Mr. Langer lamented on the frigid state of the nuts he was putting in his mouth. As a remedy I beseeched him to cut large, billowing swaths through the sack of nuts with his turgid member to improve the particle speed deficiency that the nuts were currently experiencing.
Mr. M. Kurlancheek then inquired as to my reasoning for said solution for the temperature deprivation and quickly resolved that it was due to the fact that an erect male genitalia is always warm.

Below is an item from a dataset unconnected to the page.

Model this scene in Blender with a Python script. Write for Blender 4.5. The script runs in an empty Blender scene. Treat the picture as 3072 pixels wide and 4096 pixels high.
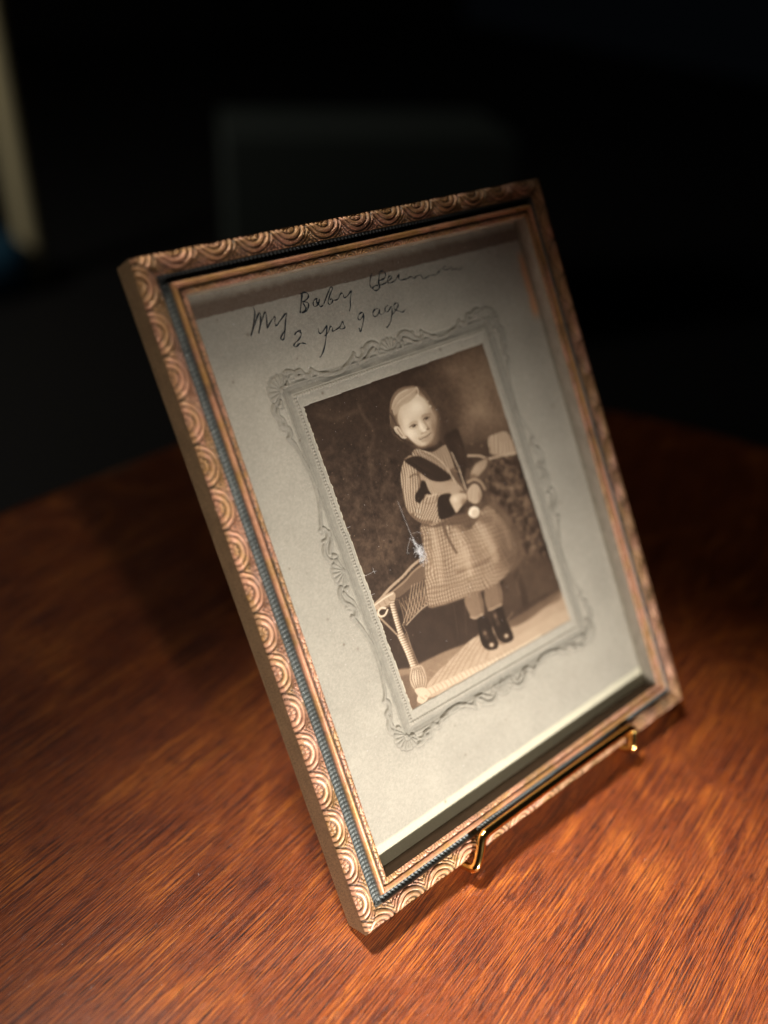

I was quick to answer this statement with musings about post-mortem erections and their ability to be of an undesirable temperature for nut warmth creation, which promptly led me to google for “post death boner.” Mr. Langer then questioned the efficacy of such a search and I replaced “boner” with the correct term, “hard dick.”
Through the magic of the Lord Google I was led to the article on “Angel Lust” and it’s interesting history.